╭──

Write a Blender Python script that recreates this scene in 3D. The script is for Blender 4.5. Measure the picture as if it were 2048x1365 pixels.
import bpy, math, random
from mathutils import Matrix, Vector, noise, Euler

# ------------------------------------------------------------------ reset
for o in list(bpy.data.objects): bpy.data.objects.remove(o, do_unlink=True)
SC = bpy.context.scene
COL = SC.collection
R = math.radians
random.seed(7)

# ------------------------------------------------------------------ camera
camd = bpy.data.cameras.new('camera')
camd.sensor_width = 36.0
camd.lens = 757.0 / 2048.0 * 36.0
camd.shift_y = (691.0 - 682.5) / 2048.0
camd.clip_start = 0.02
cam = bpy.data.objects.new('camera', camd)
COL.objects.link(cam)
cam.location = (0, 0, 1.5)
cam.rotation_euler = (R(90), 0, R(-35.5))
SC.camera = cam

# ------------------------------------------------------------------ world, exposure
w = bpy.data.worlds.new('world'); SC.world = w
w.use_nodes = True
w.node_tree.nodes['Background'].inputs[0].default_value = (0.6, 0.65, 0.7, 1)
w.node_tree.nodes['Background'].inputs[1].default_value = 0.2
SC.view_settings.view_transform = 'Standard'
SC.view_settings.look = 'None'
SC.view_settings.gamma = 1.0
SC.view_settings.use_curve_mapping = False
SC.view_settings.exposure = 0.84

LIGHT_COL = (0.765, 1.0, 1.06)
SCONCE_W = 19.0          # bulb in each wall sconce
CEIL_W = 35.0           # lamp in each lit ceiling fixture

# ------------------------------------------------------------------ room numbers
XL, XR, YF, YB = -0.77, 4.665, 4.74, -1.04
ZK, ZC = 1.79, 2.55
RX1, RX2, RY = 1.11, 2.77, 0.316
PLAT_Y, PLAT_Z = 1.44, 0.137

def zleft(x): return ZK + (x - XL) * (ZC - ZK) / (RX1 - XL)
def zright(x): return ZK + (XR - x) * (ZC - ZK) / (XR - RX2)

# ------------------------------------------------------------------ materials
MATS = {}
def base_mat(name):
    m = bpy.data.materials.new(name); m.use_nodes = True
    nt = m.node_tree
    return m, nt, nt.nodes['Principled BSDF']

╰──

Output the lines above verbatim and in full.

### Exercise answer
Write a Blender Python script that recreates this scene in 3D. The script is for Blender 4.5. Measure the picture as if it were 2048x1365 pixels.
import bpy, math, random
from mathutils import Matrix, Vector, noise, Euler

# ------------------------------------------------------------------ reset
for o in list(bpy.data.objects): bpy.data.objects.remove(o, do_unlink=True)
SC = bpy.context.scene
COL = SC.collection
R = math.radians
random.seed(7)

# ------------------------------------------------------------------ camera
camd = bpy.data.cameras.new('camera')
camd.sensor_width = 36.0
camd.lens = 757.0 / 2048.0 * 36.0
camd.shift_y = (691.0 - 682.5) / 2048.0
camd.clip_start = 0.02
cam = bpy.data.objects.new('camera', camd)
COL.objects.link(cam)
cam.location = (0, 0, 1.5)
cam.rotation_euler = (R(90), 0, R(-35.5))
SC.camera = cam

# ------------------------------------------------------------------ world, exposure
w = bpy.data.worlds.new('world'); SC.world = w
w.use_nodes = True
w.node_tree.nodes['Background'].inputs[0].default_value = (0.6, 0.65, 0.7, 1)
w.node_tree.nodes['Background'].inputs[1].default_value = 0.2
SC.view_settings.view_transform = 'Standard'
SC.view_settings.look = 'None'
SC.view_settings.gamma = 1.0
SC.view_settings.use_curve_mapping = False
SC.view_settings.exposure = 0.84

LIGHT_COL = (0.765, 1.0, 1.06)
SCONCE_W = 19.0          # bulb in each wall sconce
CEIL_W = 35.0           # lamp in each lit ceiling fixture

# ------------------------------------------------------------------ room numbers
XL, XR, YF, YB = -0.77, 4.665, 4.74, -1.04
ZK, ZC = 1.79, 2.55
RX1, RX2, RY = 1.11, 2.77, 0.316
PLAT_Y, PLAT_Z = 1.44, 0.137

def zleft(x): return ZK + (x - XL) * (ZC - ZK) / (RX1 - XL)
def zright(x): return ZK + (XR - x) * (ZC - ZK) / (XR - RX2)

# ------------------------------------------------------------------ materials
MATS = {}
def base_mat(name):
    m = bpy.data.materials.new(name); m.use_nodes = True
    nt = m.node_tree
    return m, nt, nt.nodes['Principled BSDF']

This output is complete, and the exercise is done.